Even so, the Court, it seems to me, has so far acted reasonably, though perhaps without that God--like intelligence and mercy which some of its critics expect of it. Though one's sympathies are with Justices Black and Douglas, one still recognizes that such sympathies seldom coincide with political reality. It is enough, perhaps, for now that the Court has come as far as it has and that in having come this far it is within sight, though it may still be facing in somewhat the wrong direction, of that brave land where so far Justices Black and Douglas have been the only inhabitants.

Whether the majority of the Court will ever join these two heroic voyagers is, of course, impossible to predict, and the accidents of life and death compound the puzzle. Even so, the days of literary censorship seem to me to be substantially over, and the burden on publishers and booksellers to maintain a certain minimum decorum, at least until the public accustoms itself to this new freedom, seems hardly too much to ask.

I should not, however, like to conclude on such an agreeable note, for it would be misleading to suggest that what the Court decides the people will necessarily accept. There are those among us who will continue to claim more freedom than the Court has so far allowed, and there are others who, despite the freedom so far granted, will insist on restrictions which the Court has now disapproved.

Within each of us too there is bound to remain a private version of the same conflict. We cannot have been born into a civilization such as ours, which for so many centuries has labored under such sexual dread and mystery, without finding ourselves implicated in our culture's general distortion of instincts and values. None of us is yet prepared to walk naked on the streets, as the Etruscans once did or as the Greeks did in their games, no matter what encouragement such writers as Blake and Lawrence, or Henry Miller and Norman Mailer, or the fashion magazines, may provide. The world is still full of sheriffs whose grasp of the law, in its endless subtlety, will always be imperfect, and within the head of each of us, even within the heads of our most radical friends, there sits a tiny Madame de Gaulle saying no to this or that.

Yet the pressure within our culture toward greater sexual freedom, and its reflection in the Court's decision to trust us now not to debauch ourselves even within the embrace of Fanny Hill, may prophesy a change. Or it may not. We shall know better when the films — a more likely medium than books — begin to assert such freedom as up to now only literature has dared risk.

At any rate, we know from Marx as well as from Freud, and from our reading of the Calvinists and the interpretation of their motives in the work of Max Weber, that there is a historic connection between sexual regulation and economic necessity, a connection which is evident even now in such a society as China's, where the demand for rapid capital formation requires severe restrictions upon sexual behavior, so that work takes precedence over marriage and even within marriage the demands of the state override the preferences of its individual members.

In America and Europe we are beyond some of that necessity, as reluctant as most of us, still trapped in the habits and illusions generated by centuries of privation, may be to admit it.
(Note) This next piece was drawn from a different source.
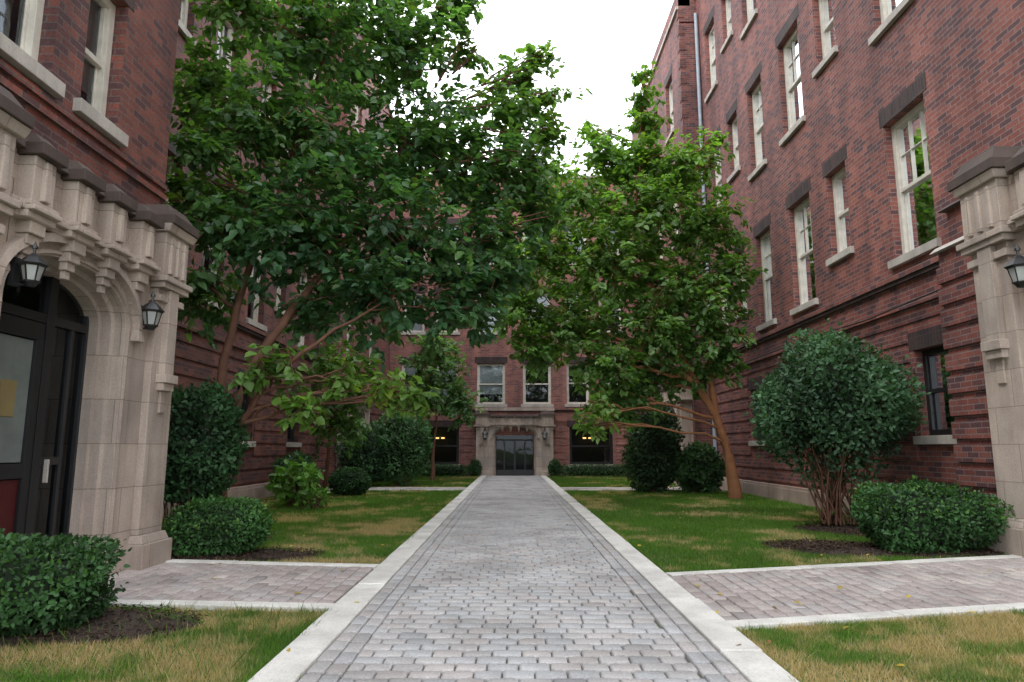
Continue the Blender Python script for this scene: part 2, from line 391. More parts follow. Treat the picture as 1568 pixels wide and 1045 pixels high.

Such freedom is also terrifying, and in our terror we may arrange things so that none of us will survive to enjoy it. Even so, the prospect is there, no matter how obscure and uncertain the path to it may be. One regrets that Ralph Ginzburg must now prison for having done no more than try to see a merely vulgar imitation of this future paradise. But such regrets are for Ginzburg personally and not for our society as a whole. The Court, in having acquiesced in such unprecedented freedom for literature, seems to me to have foreshadowed a time in which that obsessive sexuality, so distorted by years of privation and the prior claims of struggle to survive, which has so permeated only our literature but our lives, may eventually recede — as some of our other devils have — into a more manageable and less maddening perspective. At any rate, the choice hereafter is more nearly up to us as individuals than it has ever been before, which is to say that our responsibilities have never been greater.